## BEGIN Supplied information

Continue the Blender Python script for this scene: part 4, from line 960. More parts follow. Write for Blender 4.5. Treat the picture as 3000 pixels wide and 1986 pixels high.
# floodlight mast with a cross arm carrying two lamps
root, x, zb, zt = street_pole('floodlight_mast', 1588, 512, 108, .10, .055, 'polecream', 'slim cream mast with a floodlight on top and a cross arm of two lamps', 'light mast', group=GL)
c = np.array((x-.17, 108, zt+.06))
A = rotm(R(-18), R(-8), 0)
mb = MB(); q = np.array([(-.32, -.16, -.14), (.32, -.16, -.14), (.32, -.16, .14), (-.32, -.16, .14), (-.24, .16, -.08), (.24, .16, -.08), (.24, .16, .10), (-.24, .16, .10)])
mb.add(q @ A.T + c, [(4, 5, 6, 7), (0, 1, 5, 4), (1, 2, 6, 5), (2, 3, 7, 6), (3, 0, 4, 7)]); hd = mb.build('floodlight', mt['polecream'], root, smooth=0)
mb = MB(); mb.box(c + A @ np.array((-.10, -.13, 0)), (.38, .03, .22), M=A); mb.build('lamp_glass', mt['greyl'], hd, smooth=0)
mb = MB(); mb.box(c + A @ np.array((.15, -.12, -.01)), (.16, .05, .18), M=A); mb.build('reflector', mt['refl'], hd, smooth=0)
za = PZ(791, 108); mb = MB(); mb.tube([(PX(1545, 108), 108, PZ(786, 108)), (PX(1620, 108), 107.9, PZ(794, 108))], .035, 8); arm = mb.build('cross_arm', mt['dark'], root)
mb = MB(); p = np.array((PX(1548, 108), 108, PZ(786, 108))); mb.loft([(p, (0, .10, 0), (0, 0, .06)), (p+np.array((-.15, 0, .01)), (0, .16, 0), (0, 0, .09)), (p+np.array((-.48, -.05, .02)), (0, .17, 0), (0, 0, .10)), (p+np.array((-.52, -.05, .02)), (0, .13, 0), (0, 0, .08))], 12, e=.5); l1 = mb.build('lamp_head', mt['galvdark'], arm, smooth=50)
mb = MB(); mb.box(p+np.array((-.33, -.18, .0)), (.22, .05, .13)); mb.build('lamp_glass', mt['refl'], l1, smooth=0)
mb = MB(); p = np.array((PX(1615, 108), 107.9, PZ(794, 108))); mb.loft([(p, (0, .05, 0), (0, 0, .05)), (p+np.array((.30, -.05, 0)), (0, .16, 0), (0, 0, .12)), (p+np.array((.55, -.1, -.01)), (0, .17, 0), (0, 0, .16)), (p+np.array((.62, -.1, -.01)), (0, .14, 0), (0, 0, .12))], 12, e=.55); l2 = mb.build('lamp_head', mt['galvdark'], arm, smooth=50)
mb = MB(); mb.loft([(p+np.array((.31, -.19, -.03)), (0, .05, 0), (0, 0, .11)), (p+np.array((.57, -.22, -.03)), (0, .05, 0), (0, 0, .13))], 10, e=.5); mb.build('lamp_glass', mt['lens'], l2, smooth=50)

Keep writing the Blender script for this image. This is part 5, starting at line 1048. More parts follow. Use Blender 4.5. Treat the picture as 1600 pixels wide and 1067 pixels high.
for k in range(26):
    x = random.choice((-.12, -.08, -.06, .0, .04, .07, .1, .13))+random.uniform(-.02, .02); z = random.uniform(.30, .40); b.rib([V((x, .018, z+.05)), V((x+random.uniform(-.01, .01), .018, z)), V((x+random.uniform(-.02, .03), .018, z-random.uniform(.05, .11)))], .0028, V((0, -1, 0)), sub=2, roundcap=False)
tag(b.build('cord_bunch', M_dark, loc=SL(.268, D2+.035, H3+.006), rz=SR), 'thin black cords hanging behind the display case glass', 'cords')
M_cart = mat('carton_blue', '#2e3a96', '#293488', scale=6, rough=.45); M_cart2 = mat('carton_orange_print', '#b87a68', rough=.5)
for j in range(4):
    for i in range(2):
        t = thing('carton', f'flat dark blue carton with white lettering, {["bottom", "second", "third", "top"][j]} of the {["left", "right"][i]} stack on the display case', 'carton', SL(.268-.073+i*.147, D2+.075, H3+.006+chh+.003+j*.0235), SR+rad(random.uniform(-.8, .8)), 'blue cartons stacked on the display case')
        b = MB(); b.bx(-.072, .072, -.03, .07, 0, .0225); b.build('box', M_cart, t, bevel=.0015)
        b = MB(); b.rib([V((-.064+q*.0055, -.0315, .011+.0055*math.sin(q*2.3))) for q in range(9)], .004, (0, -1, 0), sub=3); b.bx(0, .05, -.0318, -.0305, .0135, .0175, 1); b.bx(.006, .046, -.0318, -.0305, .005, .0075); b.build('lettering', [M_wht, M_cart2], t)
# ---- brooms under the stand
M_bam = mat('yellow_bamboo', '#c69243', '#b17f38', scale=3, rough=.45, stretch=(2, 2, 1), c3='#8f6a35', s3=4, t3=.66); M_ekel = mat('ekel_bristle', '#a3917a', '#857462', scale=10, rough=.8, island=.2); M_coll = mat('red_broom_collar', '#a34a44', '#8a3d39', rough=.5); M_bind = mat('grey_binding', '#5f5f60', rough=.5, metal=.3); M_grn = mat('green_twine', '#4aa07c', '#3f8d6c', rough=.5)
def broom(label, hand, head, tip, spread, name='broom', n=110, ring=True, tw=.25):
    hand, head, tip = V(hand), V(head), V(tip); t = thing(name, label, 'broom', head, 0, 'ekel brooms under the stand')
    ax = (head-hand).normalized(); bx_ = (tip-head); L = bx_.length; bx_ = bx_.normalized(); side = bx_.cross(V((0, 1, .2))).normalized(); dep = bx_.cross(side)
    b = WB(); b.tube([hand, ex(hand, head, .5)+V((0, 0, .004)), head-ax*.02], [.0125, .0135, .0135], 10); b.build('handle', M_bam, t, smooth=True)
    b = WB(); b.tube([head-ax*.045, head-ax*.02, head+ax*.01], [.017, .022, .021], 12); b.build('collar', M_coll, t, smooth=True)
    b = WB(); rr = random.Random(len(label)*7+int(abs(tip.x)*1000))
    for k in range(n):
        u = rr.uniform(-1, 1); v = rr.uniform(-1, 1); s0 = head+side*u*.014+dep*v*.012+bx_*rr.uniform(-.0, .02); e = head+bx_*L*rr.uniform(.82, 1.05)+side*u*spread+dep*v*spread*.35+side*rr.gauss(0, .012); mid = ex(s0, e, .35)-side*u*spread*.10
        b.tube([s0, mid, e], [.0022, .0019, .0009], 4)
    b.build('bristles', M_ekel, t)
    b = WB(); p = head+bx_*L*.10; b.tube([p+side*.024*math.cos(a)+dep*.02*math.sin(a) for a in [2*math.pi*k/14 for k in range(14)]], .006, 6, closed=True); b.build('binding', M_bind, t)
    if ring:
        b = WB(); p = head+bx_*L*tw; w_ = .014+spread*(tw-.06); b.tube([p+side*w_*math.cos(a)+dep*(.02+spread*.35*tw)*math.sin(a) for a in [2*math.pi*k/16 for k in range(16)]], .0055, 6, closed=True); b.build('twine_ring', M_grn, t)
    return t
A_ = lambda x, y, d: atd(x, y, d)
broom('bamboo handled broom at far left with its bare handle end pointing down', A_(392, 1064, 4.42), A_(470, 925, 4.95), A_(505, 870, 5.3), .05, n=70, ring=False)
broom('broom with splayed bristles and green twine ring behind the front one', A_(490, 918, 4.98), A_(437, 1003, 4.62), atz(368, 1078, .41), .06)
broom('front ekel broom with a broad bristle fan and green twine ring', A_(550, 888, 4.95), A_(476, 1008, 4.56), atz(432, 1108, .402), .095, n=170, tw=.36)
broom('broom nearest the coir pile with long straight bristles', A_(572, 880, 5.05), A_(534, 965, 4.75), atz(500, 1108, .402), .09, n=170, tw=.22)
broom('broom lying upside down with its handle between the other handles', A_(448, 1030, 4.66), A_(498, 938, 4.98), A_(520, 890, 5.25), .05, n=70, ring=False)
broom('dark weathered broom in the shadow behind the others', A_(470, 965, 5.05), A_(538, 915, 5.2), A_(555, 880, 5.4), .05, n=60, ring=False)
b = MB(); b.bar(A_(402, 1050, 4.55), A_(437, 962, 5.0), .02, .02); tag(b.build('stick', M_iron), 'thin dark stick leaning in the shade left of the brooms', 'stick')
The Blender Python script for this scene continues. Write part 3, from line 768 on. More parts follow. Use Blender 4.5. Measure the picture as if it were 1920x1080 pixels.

## END Supplied information

### Written problem
Which lines contain the word "scene"? Copy each one.

### Correct answer
Continue the Blender Python script for this scene: part 4, from line 960. More parts follow. Write for Blender 4.5. Treat the picture as 3000 pixels wide and 1986 pixels high.
The Blender Python script for this scene continues. Write part 3, from line 768 on. More parts follow. Use Blender 4.5. Measure the picture as if it were 1920x1080 pixels.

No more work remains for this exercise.